Piénsenlo, porque ya ha pasado con la resiliencia. 

Hemos preferido acudir a la lengua inglesa para, desde allí, importar una palabra que básicamente viene a explicar la capacidad elástica de las vigas y los muelles para conseguir, dotándola de un contorsionismo inusual, hacer que la Real Academia Española la defina como aquella capacidad de adaptación de un ser vivo frente a un agente perturbador o un estado o situación adversos, antes que usar una palabra, un término y una definición que existía desde hace años, la longanimidad. 

Si es cierto que la historia la escriben los vencedores, no me cabe duda de que la retórica la utilizan los estafadores y la reconocen los crédulos. 

Sin que nos demos cuenta, nuestros errores, están permitiendo que la grandilocuencia, la pomposidad y el rebuscamiento estén suprimiendo fronteras y desvaneciendo distinciones. 

Este es, quizás, uno de los momentos más importantes de la historia para entender que podemos educarnos en la longanimidad todo lo que deseemos, pero de nada servirá si no somos categóricos a la hora de exigir soluciones efectivas, contundentes, acordes y preventivas a nuestros problemas reales. 
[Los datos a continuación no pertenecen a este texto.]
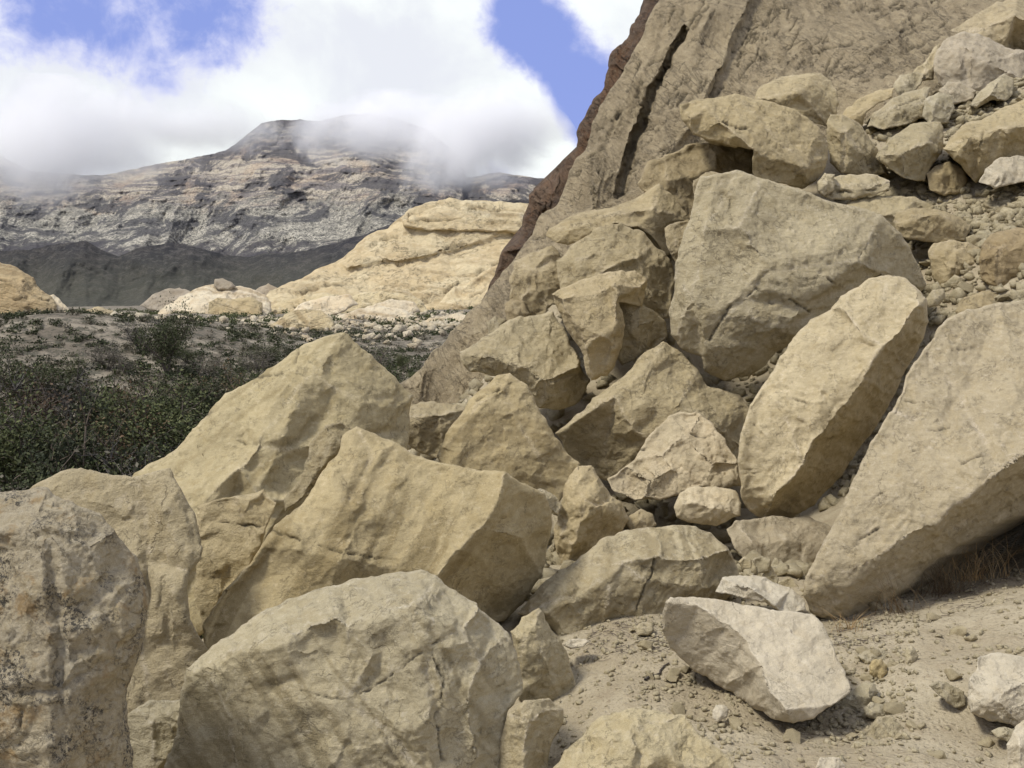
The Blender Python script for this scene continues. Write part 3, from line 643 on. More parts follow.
rock('boulder', 'upright split block at the centre of the upper rubble', B, 12.6,
     "826,125,10 830,114,16 842,113,20 858,122,26 870,138,32 880,152,36 888,174,34 866,176,14 843,174,4 830,164,6", ["842,113 845,132,2 843,174", "845,132 862,150,10 866,176"], tint=(1.0, .97, .9), thick=60)
rock('boulder', 'five-sided block propped on small rocks in the upper rubble', B, 12.2,
     "875,157,10 885,145,20 896,134,32 915,122,44 940,121,50 945,135,40 943,152,30 931,168,22 925,181,18 905,179,8 888,170,8", ["875,157 902,153,-2 928,142,4 945,135", "902,153 905,179"], tint=(1.02, .99, .92), thick=60, mat='mid')
rock('rock', 'small rounded rock in the dark hollow right of the five-sided block', 'rock', 12.3,
     "926,174,8 934,166,14 950,161,18 963,168,18 968,182,14 960,193,8 944,196,4 930,190,4", ["934,166 942,174,2 944,196"], tint=(.92, .87, .78), thick=40)
rock('boulder', 'large pale-topped block at the right edge of the upper rubble', B, 12.0,
     "944,148,10 952,136,22 966,125,36 1000,108,56 1040,92,72 1090,80,80 1090,170,20 1040,165,14 1005,166,14 988,174,18 976,182,22 958,164,10", ["944,148 972,134,2 1000,128,-2 1040,122,-4 1090,114,-2", "972,134 976,182", "1000,128 985,172,10"], tint=(.98, .95, .88), thick=100, cracks=["985,128,1.4 982,142,1.4 976,156,1.4"])
rock('rock', 'small bright stone on the rubble just below the large pale-topped block', 'rock', 11.5,
     "980,182,8 985,168,18 1000,158,24 1020,155,28 1040,158,28 1040,178,10 1015,184,4 995,188,2", ["985,168 1000,176,4 995,188"], tint=1.1, thick=30, mat='grey')
rock('rock', 'layered flat stone lying under the upright split block', 'rock', 11.8,
     "820,188,8 826,178,14 850,174,20 878,175,22 890,181,20 890,190,14 872,196,6 850,200,2 832,200,0 822,196,2", ["826,178 845,186,2 870,186,4 890,181"], tint=1.04, thick=30, cracks=["836,190,1.8 855,193,1.8 880,188,1.8"])
rock('rock', 'small pale stone beside the layered flat stone', 'rock', 11.6,
     "817,182,6 824,173,12 835,175,12 834,190,6 824,197,2 817,192,2", ["824,173 826,184,0 824,197"], tint=1.1, thick=20)
rock('boulder', 'low flat boulder behind the crest of the largest boulder', B, 11.6,
     "840,208,14 856,199,26 880,195,34 915,197,38 935,206,36 925,222,18 900,236,10 880,232,4 858,216,4", ["840,208 870,212,4 900,216,2 925,222"], tint=(1.03, .99, .9), thick=60)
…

Al igual que hace tiempo entendimos que no necesitamos sacrificar animales para que el dios de la lluvia empape nuestros campos con agua caída del cielo, es necesario entender que nuestros problemas son una cuestión de fondo y no accesoria. 

Si la retórica nos ha vendido que la resiliencia es algo capaz de solventar nuestro estrés, nuestros problemas económicos, laborales y anímicos, así como un largo etcétera, imagínense lo que podremos esperar si no empezamos a fiscalizar las decisiones de dudosa efectividad que se nos quieren vender como milagrosas, multiusos o, lo que es lo mismo, buenas, bonitas y baratas. 

En conclusión, esta desidia generalizada no ha hecho más que evidenciar que no nos cabe ni un problema más debajo de la alfombra y, tristemente, ninguna situación es tan grave que no sea susceptible de empeorar. 

Es hora de entender, tal y como dijo Séneca, que no es porque las cosas sean difíciles que no nos atrevemos; es porque no nos atrevemos que son difíciles.